Speaking a given type of language is no substitute for music lessons, however. “Tonal language speakers had a boost in their abilities proportional to about half the boost that you would have on average if you had music lessons,” says Hilton, “but non-tonal language speakers were better at rhythm, and both melody and rhythm are important parts of music.”

There was variation in musical processing and ability between the different tonal languages and between the different non-tonal languages, but the authors say that more study would be needed to dig into these smaller-scale patterns. Likewise, more research would be needed to understand the mechanisms and developmental pathways behind these differences.

“One huge challenge for understanding how humans process the world is breaking down big topics like music or language into their components like pitch or beat or melody,” says senior author Elika Bergelson, a professor of psychology and neuroscientist at Duke University. “A second challenge is sampling large enough samples of participants that are diverse enough in their experiences to actually be able to draw confident conclusions. This work takes an important step in both of these directions.”

Abstract of the study:

Tonal languages differ from other languages in their use of pitch (tones) to distinguish words. Lifelong experience speaking and hearing tonal languages has been argued to shape auditory processing in ways that generalize beyond the perception of linguistic pitch to the perception of pitch in other domains like music. We conducted a meta-analysis of prior studies testing this idea, finding moderate evidence supporting it.
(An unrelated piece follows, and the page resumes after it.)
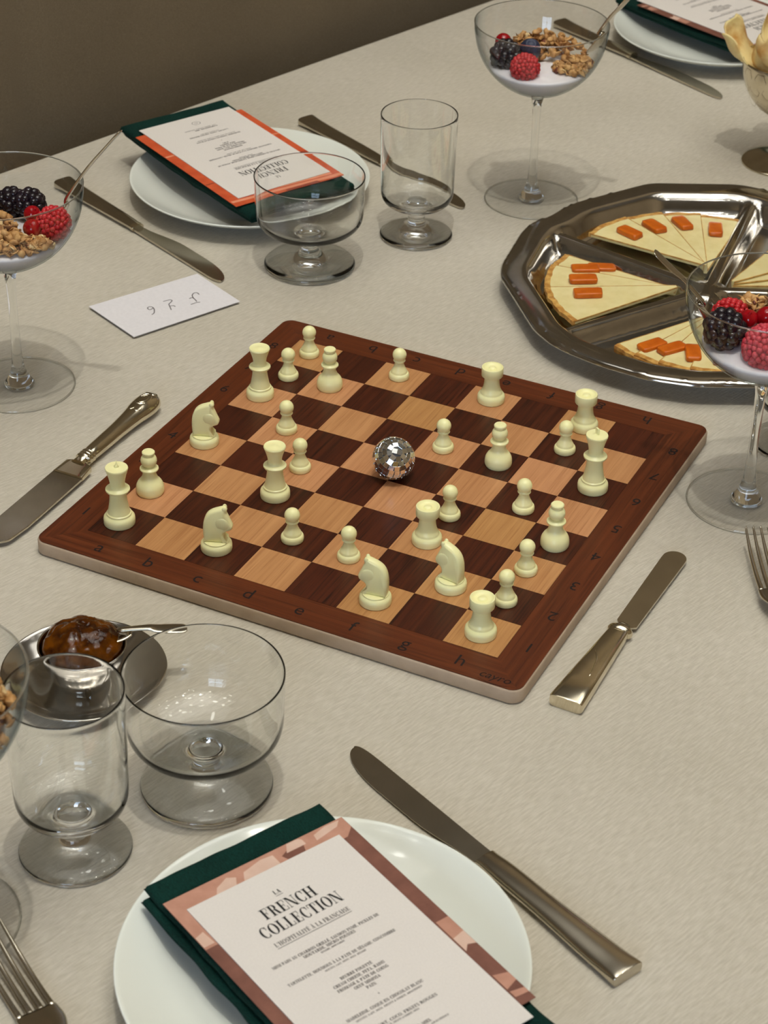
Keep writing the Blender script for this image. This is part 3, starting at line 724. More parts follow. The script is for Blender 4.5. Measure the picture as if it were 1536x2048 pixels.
menus.append(make_menu(TR_O, TR_A, .0363, 'menu with brown picture border cut by the upper frame edge', [M['copper_a'], M['copper_b'], M['copper_c']], 3, PATCH_COPPER))
make_napkin(TR_O, TR_A, .0224, 'folded dark green napkin on the plate beyond the cheese goblet', 60, x0=-.010, x1=.118, y0=-.03)
b1, b2 = menu_text_meshes()
t1 = finish('menu_title', b1, M['ink'], menus[0][1], (0, 0, .0012), smooth=False)
t2 = finish('menu_lines', b2, M['grey_ink'], menus[0][1], (0, 0, .0012), smooth=False)
for t_, cd in menus[1:]:
    for s_ in (t1, t2):
        c = s_.copy(); COL.objects.link(c); c.parent = cd

# ------------------------------------------------------------------ handwritten note card
bm = bmesh.new()
NC = [(-.3075, .1189), (-.2586, .2212), (-.3205, .2500), (-.3734, .1480)]
ncx = sum(q[0] for q in NC) / 4; ncy = sum(q[1] for q in NC) / 4
prism(bm, [(x - ncx, y - ncy) for x, y in NC], .0, .0006)
note = thing('place_card', 'small blank-backed white card with pencilled characters beside the steel knife', 'card', (ncx, ncy, .0022), 0)
note['label'] = 'small white card with three pencilled characters, lying by the chessboard'
finish('card_sheet', bm, M['note'], note, smooth=False)
def pencil(pts, name='pencil_stroke', w_=.0005):
    bm = bmesh.new()
    L = catmull(pts, 3)
    for (x0, y0), (x1, y1) in zip(L, L[1:]):
        dx, dy = x1 - x0, y1 - y0; l = math.hypot(dx, dy) or 1; ox, oy = -dy / l * w_, dx / l * w_
        bm.faces.new([bm.verts.new((a - ncx, b - ncy, .0007)) for a, b in ((x0 + ox, y0 + oy), (x1 + ox, y1 + oy), (x1 - ox, y1 - oy), (x0 - ox, y0 - oy))])
    finish(name, bm, M['pencil'], note, smooth=False)
for st in [[(-0.2978, 0.2148), (-0.3012, 0.2169), (-0.3034, 0.215), (-0.3025, 0.2103), (-0.2989, 0.2065), (-0.2951, 0.204), (-0.2927, 0.2018)], [(-0.3015, 0.2035), (-0.3005, 0.2063), (-0.2982, 0.2062)], [(-0.2945, 0.1944), (-0.2924, 0.1992), (-0.2894, 0.2025)], [(-0.3195, 0.1877), (-0.3175, 0.1907), (-0.3158, 0.1934), (-0.3133, 0.1929), (-0.3125, 0.1888), (-0.3122, 0.1856), (-0.3087, 0.1817), (-0.3046, 0.1772)], [(-0.3095, 0.1824), (-0.3075, 0.1851), (-0.3046, 0.1844)], [(-0.3153, 0.1612), (-0.3151, 0.1647), (-0.3185, 0.1707), (-0.3225, 0.1738), (-0.3254, 0.1727), (-0.3249, 0.1696), (-0.3218, 0.1683), (-0.3208, 0.1711), (-0.3207, 0.1734)]]:
    pencil(st)

# ------------------------------------------------------------------ glassware
# thin walls: clear pass-through with Schlick reflection and a slightly longer, cooler path at grazing angles
def thin_glass(name, edge=(0.40, 0.47, 0.50), face=0.985, power=3.5, refl=1.0, base=0.035):
    mt, nt, p = newmat(name); nt.nodes.remove(p)
    lw = nt.nodes.new('ShaderNodeLayerWeight'); lw.inputs['Blend'].default_value = 0.5
    def mathn(op, a, b):
        n = nt.nodes.new('ShaderNodeMath'); n.operation = op
        for i, v in enumerate((a, b)):
            if isinstance(v, (int, float)): n.inputs[i].default_value = v
            else: nt.links.new(v, n.inputs[i])
        return n.outputs[0]
    f5 = mathn('POWER', lw.outputs['Facing'], 5.0)
    fr = mathn('ADD', mathn('MULTIPLY', f5, 0.60 * refl), base)
    fp = mathn('POWER', lw.outputs['Facing'], power)
    mx = nt.nodes.new('ShaderNodeMix'); mx.data_type = 'RGBA'; nt.links.new(fp, mx.inputs['Factor'])
    mx.inputs[6].default_value = (face, face, face, 1); mx.inputs[7].default_value = (*edge, 1)
    tr = nt.nodes.new('ShaderNodeBsdfTransparent'); nt.links.new(mx.outputs[2], tr.inputs[0])
    gl = nt.nodes.new('ShaderNodeBsdfGlossy'); gl.inputs['Roughness'].default_value = 0.02
    ms = nt.nodes.new('ShaderNodeMixShader'); nt.links.new(fr, ms.inputs[0]); nt.links.new(tr.outputs[0], ms.inputs[1]); nt.links.new(gl.outputs[0], ms.inputs[2])
    nt.links.new(ms.outputs[0], nt.nodes['Material Output'].inputs[0])
    return mt
M['thin'] = thin_glass('thin_clear_glass')
M['thin_wall'] = thin_glass('tumbler_wall_glass', edge=(0.10, 0.17, 0.21), power=5.0)
M['thin_foot'] = thin_glass('foot_glass', edge=(0.80, 0.84, 0.84), power=3.5, face=.995, refl=.4, base=.012)
def caust(o):
    o.cycles.is_caustics_caster = True
    return o
def glass_part(name, prof, mat, parent, n=96, closed=False):
    bm = bmesh.new(); lathe(bm, prof, n=n, mm=.001, closed=closed); o = finish(name, bm, mat, parent)
    if mat is M['glass']: caust(o)
    return o
outer_c = catmull([(5.0, 107.5), (8, 110.5), (14, 113.5), (28, 119.5), (42, 129.5), (53, 142.5), (60.5, 158), (64.0, 174), (64.6, 183), (64.6, 184)], 3)
inner_g = [(64.5, 184.4), (64.2, 184.4), (64.0, 184.0)] + catmull([(63.9, 183), (63.2, 174), (59.7, 158.4), (52.1, 143.3), (41.1, 130.5), (27, 120.7), (13, 114.8), (6, 112.6), (0, 112.0)], 3)
def rim_ring(parent, R, z, r, name='rim'):
    bm = bmesh.new(); lathe(bm, [(R + r * math.cos(2 * PI * k / 10), z + r * math.sin(2 * PI * k / 10)) for k in range(10)], n=96, mm=.001, closed=True)
    return caust(finish(name, bm, M['glass'], parent))
coupe0 = bpy.data.objects.new('coupe_glass', None); COL.objects.link(coupe0)
glass_part('bowl', [(0, 107.4)] + outer_c + inner_g, M['thin'], coupe0)
rim_ring(coupe0, 64.3, 184.4, .62)
glass_part('stem', [(0, 2.5), (8, 2.5)] + catmull([(13, 2.5), (12.8, 3.2), (11.4, 5.2), (9.4, 8.4), (7.4, 12.5), (5.7, 18), (4.5, 28), (3.8, 50), (3.8, 80), (4.3, 98), (5.6, 106), (6.4, 109.2)], 4) + [(4, 110.2), (0, 110.4)], M['glass'], coupe0, n=64)
glass_part('foot', [(0, .4), (40, .35), (46, .25), (46.5, .4), (46.5, 1.5), (46, 1.8), (40, 2.1), (18, 2.4), (0, 2.4)], M['thin_foot'], coupe0)
rim_ring(coupe0, 46.5, 1.0, .75, 'foot_edge')
COUPES = dict(top=(-.1131, .5541), left=(-.3498, .0050), right=(.2535, .1230), near=(-.0265, -.5438))
LAB = dict(top='stemmed glass coupe of yogurt standing behind the cheese tray', left='stemmed glass coupe of yogurt beside the ornate silver butter knife', right='stemmed glass coupe of yogurt in front of the cheese tray', near='stemmed glass coupe holding granola, cut by the frame beside the jam dish')
for k, (n_, (x, y)) in enumerate(COUPES.items()):
    o = coupe0 if k == 0 else copy_tree(coupe0)
    o.location = (x, y, 0); tag(o, LAB[n_], 'glass', 'coupe glasses')
def footed(name, prof):
    t = bpy.data.objects.new(name, None); COL.objects.link(t)
    z_floor = prof['split']
    glass_part('bowl', prof['outer'], M['glass'], t, n=112)
    return t
def cat(*q): return catmull(list(q), 4)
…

But prior studies were limited by mostly small sample sizes representing a small number of languages and countries, making it challenging to disentangle the effects of linguistic experience from variability in music training, cultural differences, and other potential confounds. To address these issues, we used web-based citizen science to assess music perception skill on a global scale in 34,034 native speakers of 19 tonal languages (e.g., Mandarin, Yoruba). We compared their performance to 459,066 native speakers of other languages, including 6 pitch-accented (e.g., Japanese) and 29 non-tonal languages (e.g., Hungarian). Whether or not participants had taken music lessons, native speakers of all 19 tonal languages had an improved ability to discriminate musical melodies on average, relative to speakers of non-tonal languages. But this improvement came with a trade-off: tonal language speakers were also worse at processing the musical beat. The results, which held across native speakers of many diverse languages and were robust to geographic and demographic variation, demonstrate that linguistic experience shapes music perception, with implications for relations between music, language, and culture in the human mind.